What does an artist do if this is the case? I could either go on being an artist with the hope that the world will judge me well and desire my art as a contribution, or be an artist to generate work that will be ignored. I'd be an artist all the same, and a good one; however the rest of the world as my judge and that of my work seems to be the other half of my success. I hope that I will be involved in the world at the right time if a cultural void appears and it hungers for an aesthetic that will help take it beyond the now.

Afretbirthed

2006 and 2007 were years when I had experiences that have provided great personal transformation. This image is one of many that represents what this experience was like. I often wonder of the experiences that have influenced the images and idea's of the many artists and thinkers of this world.

Smelting, as a concept, is relevant to this image. A pure substance is hoped to derived or extracted from a body of impurities. Gold, for example, within a vessel of great heat, can be released from the earth that contains it.
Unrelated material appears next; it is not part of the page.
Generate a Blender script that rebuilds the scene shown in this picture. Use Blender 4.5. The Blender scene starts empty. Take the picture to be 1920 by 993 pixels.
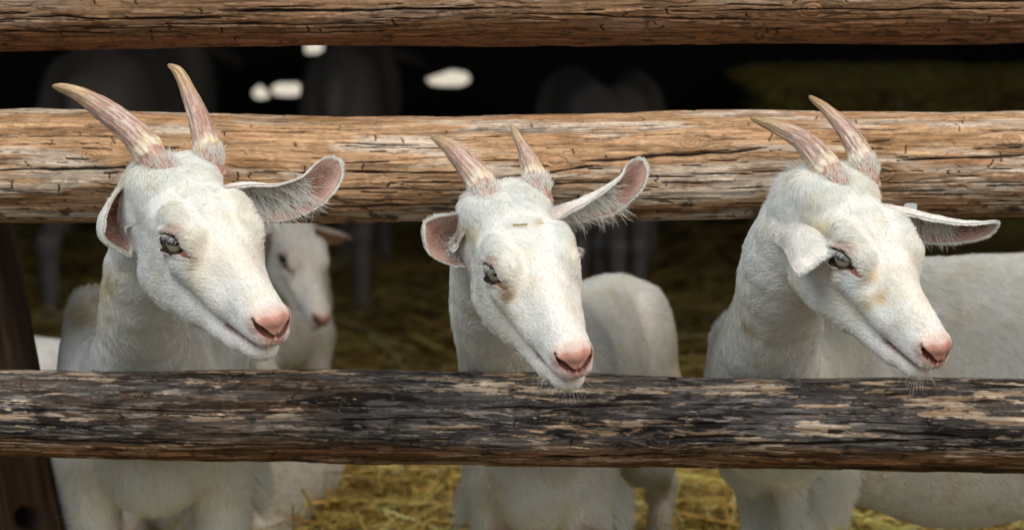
import bpy, math
import numpy as np
from mathutils import Vector

# ------------------------------------------------------------------ scene, camera, light, exposure
scene = bpy.context.scene
COL = scene.collection
RAD = math.radians

CAM = np.array([0.0, -3.2, 1.15])
TGT = np.array([0.0, 0.0, 0.643])
LENS = 91.1
camd = bpy.data.cameras.new('camera')
camd.lens = LENS
camd.sensor_width = 36.0
camd.clip_start = 0.05
camd.clip_end = 500.0
camd.dof.use_dof = True
camd.dof.focus_distance = 3.05
camd.dof.aperture_fstop = 4.5
cam = bpy.data.objects.new('camera', camd)
COL.objects.link(cam)
cam.location = CAM
cam.rotation_euler = (math.pi / 2 - math.atan2(CAM[2] - TGT[2], TGT[1] - CAM[1]), 0, 0)
scene.camera = cam

SUN_EL, SUN_AZ = RAD(48), RAD(-42)      # azimuth from behind the camera, a little to its left
world = bpy.data.worlds.new('World')
scene.world = world
world.use_nodes = True
wn = world.node_tree
bg = wn.nodes['Background']
sky = wn.nodes.new('ShaderNodeTexSky')
sky.sky_type = 'NISHITA'
sky.sun_disc = False
sky.sun_elevation = SUN_EL
sky.sun_rotation = math.pi + SUN_AZ
sky.air_density = 1.0
sky.dust_density = 6.0
sky.ozone_density = 0.6
wn.links.new(sky.outputs[0], bg.inputs[0])
bg.inputs[1].default_value = 0.11
sund = bpy.data.lights.new('sun', 'SUN')
sund.energy = 1.5
sund.angle = RAD(34)
sund.color = (1.0, 0.995, 0.96)
sun = bpy.data.objects.new('sun', sund)
COL.objects.link(sun)
sdir = Vector((math.sin(SUN_AZ) * math.cos(SUN_EL), -math.cos(SUN_AZ) * math.cos(SUN_EL), math.sin(SUN_EL)))
sun.rotation_euler = sdir.to_track_quat('Z', 'Y').to_euler()
sun.location = (0, -3, 5)
vs = scene.view_settings
vs.view_transform = 'Standard'
vs.look = 'None'
vs.exposure = 0.25
vs.gamma = 1.0
vs.use_curve_mapping = False
scene.render.engine = 'CYCLES'
scene.cycles.use_denoising = True
scene.cycles.max_bounces = 8
scene.cycles.diffuse_bounces = 5
scene.cycles.transmission_bounces = 5
scene.cycles.transparent_max_bounces = 8
scene.cycles_curves.shape = 'RIBBONS'
scene.cycles_curves.subdivisions = 2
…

The slag, however, is left behind.

Smelting, to me, serves as an analogy for profound transformation; intellectually, spiritually, and so fourth. The "purity" that I felt had been extracted from my self through my 'experiences' in 2006 and 2007 had transformed me into how I am now (both intellectually and how I've come to exist spiritually). I do however consider the the possible aspects of my self that would be analogous to slag; I often wonder what had become of it. Does it still reside within? Does the 'slag' of being, rendered unnecessary, disappear or become something else? How does it appear and does it have a function? Metaphorically, does this after-birth assume another form of inner life and re-arrive as a golem or a monster? Or will it become passive like earth where it can allow something to grow? I believe that it becomes absorbed or transformed. Into what, I still do not know. I try to imagine it however; this image reflects this curiosity.